Full Page Multivariable Test

An experiment where every single element on a web page can be tested—headlines, price points, navigation schemes, layouts, images, colors, design, pricing, etc.—as well as any relationships among such elements. For a Full Multivariable Test, an experimental design is normally required.

Multivariable or Multivariate Testing

These terms generally represent a test design where the tester is able to test multiple experimental variables simultaneously, generating multiple permutations/combinations of those variables. Many different test designs can be used for a multivariable test, including Full Factorial and Fractional Factorial. Multivariable testing allows for greater flexibility and scalability during the test than A/B Testing does.

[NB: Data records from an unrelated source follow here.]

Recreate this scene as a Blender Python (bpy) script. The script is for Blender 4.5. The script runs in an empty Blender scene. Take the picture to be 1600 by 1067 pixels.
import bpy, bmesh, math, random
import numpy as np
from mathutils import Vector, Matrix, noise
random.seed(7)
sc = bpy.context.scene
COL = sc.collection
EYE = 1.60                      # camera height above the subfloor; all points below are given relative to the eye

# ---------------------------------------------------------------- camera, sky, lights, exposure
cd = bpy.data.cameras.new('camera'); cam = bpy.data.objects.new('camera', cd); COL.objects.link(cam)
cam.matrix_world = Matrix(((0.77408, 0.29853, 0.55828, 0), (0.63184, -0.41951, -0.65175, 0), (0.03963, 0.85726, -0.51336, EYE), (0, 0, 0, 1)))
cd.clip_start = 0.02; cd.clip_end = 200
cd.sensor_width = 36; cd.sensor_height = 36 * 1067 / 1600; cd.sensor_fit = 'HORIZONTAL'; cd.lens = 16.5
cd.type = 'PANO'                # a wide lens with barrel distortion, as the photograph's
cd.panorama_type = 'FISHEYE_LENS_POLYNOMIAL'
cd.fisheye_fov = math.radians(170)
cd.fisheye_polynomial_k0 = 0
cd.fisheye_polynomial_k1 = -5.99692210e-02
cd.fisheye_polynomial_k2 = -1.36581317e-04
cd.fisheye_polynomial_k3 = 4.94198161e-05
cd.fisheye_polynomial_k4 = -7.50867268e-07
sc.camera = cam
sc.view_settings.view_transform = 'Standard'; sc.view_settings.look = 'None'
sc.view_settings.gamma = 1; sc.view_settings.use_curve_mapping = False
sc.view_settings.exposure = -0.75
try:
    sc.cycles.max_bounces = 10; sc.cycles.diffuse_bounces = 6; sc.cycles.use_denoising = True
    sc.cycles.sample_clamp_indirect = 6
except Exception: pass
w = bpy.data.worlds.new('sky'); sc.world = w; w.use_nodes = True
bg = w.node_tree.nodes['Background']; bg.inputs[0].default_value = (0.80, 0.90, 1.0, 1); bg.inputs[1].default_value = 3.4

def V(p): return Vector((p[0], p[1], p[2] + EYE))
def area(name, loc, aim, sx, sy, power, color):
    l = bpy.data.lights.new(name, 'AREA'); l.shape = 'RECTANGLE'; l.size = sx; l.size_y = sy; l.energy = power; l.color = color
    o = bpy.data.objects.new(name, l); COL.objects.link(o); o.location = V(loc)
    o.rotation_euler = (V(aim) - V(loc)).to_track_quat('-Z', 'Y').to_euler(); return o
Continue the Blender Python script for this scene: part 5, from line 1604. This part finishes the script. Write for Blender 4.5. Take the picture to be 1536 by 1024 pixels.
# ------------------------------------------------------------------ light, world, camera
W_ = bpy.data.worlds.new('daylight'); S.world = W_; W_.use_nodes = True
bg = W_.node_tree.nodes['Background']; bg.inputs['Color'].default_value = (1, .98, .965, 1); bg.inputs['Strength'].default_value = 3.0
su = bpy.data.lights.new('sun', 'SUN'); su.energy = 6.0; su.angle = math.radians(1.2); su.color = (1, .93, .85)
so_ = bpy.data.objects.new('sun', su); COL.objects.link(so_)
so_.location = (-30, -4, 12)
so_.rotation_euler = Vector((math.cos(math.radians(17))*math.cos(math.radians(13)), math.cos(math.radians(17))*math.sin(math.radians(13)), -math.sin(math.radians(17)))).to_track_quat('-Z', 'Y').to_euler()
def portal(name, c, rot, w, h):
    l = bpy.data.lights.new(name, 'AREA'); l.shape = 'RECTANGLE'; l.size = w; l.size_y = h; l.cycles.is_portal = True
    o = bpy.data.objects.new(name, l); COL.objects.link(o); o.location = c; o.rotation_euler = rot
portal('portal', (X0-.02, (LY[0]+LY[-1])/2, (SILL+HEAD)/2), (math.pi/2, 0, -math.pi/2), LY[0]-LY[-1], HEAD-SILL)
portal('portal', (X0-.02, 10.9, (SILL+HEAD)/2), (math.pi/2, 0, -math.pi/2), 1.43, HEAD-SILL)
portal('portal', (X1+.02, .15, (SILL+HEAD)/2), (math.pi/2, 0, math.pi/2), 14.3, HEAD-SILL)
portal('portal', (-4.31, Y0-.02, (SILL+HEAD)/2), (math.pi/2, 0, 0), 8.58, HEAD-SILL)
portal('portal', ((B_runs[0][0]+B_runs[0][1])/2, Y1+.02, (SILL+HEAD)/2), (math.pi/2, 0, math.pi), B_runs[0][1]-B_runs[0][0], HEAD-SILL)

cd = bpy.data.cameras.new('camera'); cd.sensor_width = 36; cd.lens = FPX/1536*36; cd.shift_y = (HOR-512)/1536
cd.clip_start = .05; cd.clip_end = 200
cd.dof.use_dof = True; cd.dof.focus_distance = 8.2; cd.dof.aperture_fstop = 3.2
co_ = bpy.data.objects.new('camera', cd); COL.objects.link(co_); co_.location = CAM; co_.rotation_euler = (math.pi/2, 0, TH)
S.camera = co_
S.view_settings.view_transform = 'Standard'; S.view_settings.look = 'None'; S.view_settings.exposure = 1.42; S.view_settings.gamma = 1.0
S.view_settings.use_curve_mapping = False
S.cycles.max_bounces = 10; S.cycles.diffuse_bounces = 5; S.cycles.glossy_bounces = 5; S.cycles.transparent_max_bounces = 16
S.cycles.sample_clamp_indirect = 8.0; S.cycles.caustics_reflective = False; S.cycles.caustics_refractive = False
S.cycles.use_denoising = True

Permutations/Combinations/Recipes

Each combination of experimental factors at various levels is called an experimental run, combination or recipe. For example, suppose there are five experimental factors: Price, Commitment, Logo, Copy, and Endorsement. Now suppose there are two levels (or variations) for each. All together there would be 2^5, or 32, possible combinations of these variables.

Optimal Design

Using modern technology and a variety of optimization algorithms, Optimal Design allows the experimenter the greatest flexibility in specifying which main effects and interactions they want to estimate, which combinations may not be included (or must be included), and how many runs or combinations they want to test at most. Given these inputs and the number of levels for each experimental factor, these algorithms provide the most efficient design possible. Generally, the designs are somewhat larger but much more efficient and flexible than Taguchi arrays.

Orthogonality

Orthogonality is a common term that appears when describing the properties of multivariable experiments. Orthogonality is a mathematical term that is often used in algebra to describe the relationship between two sets of numbers. Experimental designs can be described as orthogonal designs because of the mathematical property that enables multiple variable effects to be estimated simultaneously. Among other criteria, an orthogonal design is one where each variable tested is used an equal number of times and also paired an equal number of times with every other variable.

Page Concept Testing

A form of A/B testing where the marketer is testing two radically different page or funnel concepts. Perhaps the most appropriate time to select A/B testing as the technique.

Plackett-Burman Designs

These pre-planned designs were created to make it easy for the practitioner to conduct an experiment by simply referring to a published source. However, in such designs, if there are any significant interactions among the variables, these designs will not produce accurate results.

Simple Multivariable Test

An experiment where one or more elements on a page are tested in an independent fashion. An Experimental Design may or may not be necessary depending on the scope of the experiment.

Taguchi Method

Genichi Taguchi developed and proposed several pre-planned fractional factorial designs. His designs help reduce the size of an experiment considerably. For example, using just 18 combinations, Taguchi design can simultaneously test seven variables each at three levels and one 2-level variable (a full factorial design would require 3^7 * 2 or 4,374 combinations). However, the ability to estimate important interactions and to deal with more complicated designs is severely compromised.